Denise Frazier
Shannon Flaherty
Denise Frazier is an educator, musician, and interdisciplinary artist from Houston, who has lived and worked in New Orleans since 2002. She is the assistant director of the New Orleans Center for the Gulf South at Tulane University, a place-based research Center that grants fellowships and organizes public programming, immersive experiences, and collective contemplation about the bio-region stretching from Texas to Florida and its connections with other regions around the world. Her research interests currently include the Gulf South and the Anthropocene, sound studies and the political, social, digital, natural, and built environments of the Gulf South and Circum-Caribbean.
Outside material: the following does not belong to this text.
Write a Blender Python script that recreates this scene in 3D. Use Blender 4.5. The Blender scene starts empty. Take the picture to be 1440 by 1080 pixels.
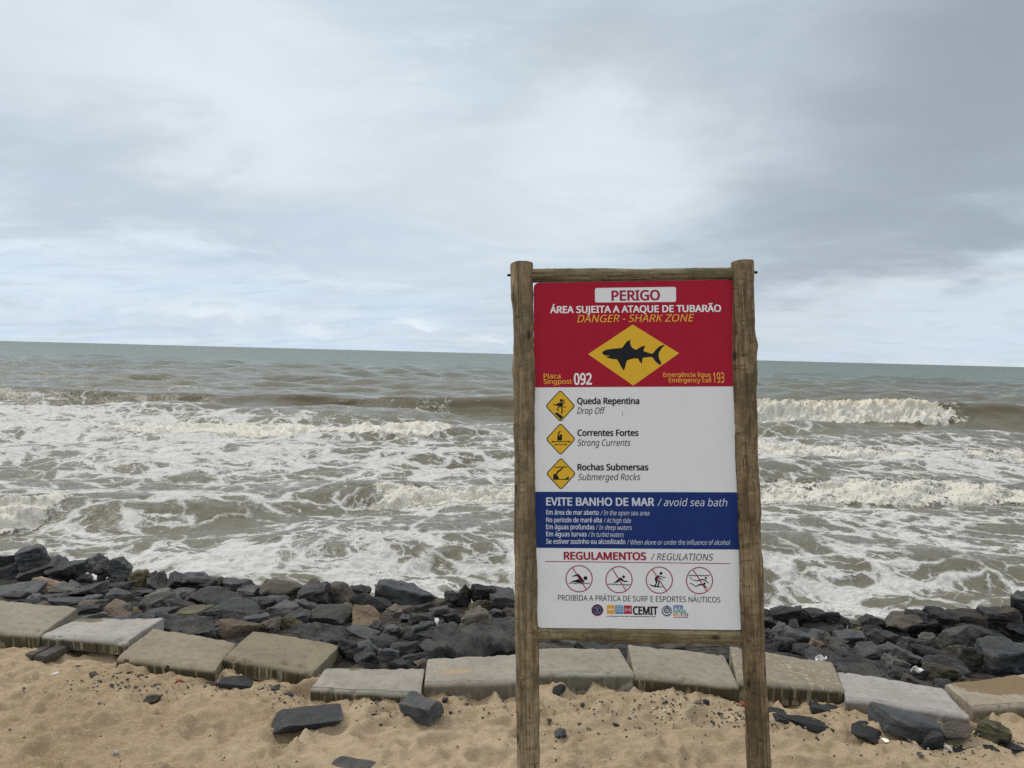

She is also the manager, co-founder and violinist/vocalist/percussionist of Les Cenelles, a string and technological interfacing ensemble that performs African Diasporic music through a prismatic lens that honors African and Indigenous ancestors and chronicles ecological realities. As a company member of Goat in the Road Productions, Frazier has used her skills as an actor and as a musical composer in immersive performances and collaborations that tell lesser known stories surrounding sexuality, politics, liberation, and colonialism.
Frazier has participated in several boards that have supported the cultural and social ecosystem of New Orleans culture bearers. She has worked with the Music and Culture Coalition of New Orleans, Antenna Gallery, Make Music NOLA, Goat in the Road Productions, and, more recently, the NOUS Foundation and No Dream Deferred. She has also worked with College Track New Orleans, a national college completion and access program where she advised students attending Xavier University of Louisiana, Delgado Community College, Tulane University, and Southern University of New Orleans (2010-2014). She has taught a wide variety of courses at Tulane University (Geography of the Gulf South, AfroLatinx Studies, Spanish Language), Southern University of New Orleans (Spanish Language), and Xavier University of Louisiana (Medieval Spanish Literature, Spanish Language classes, Introduction to African American Studies). Frazier is tri-lingual in English, Spanish, and Portuguese. She completed an M.A. (2004) and PhD (2009) in the Latin American Studies Department at Tulane University, studying the political and social dimensions of hip hop music and performance in early 21st century Cuba and Brazil. She is the proud parent of one son.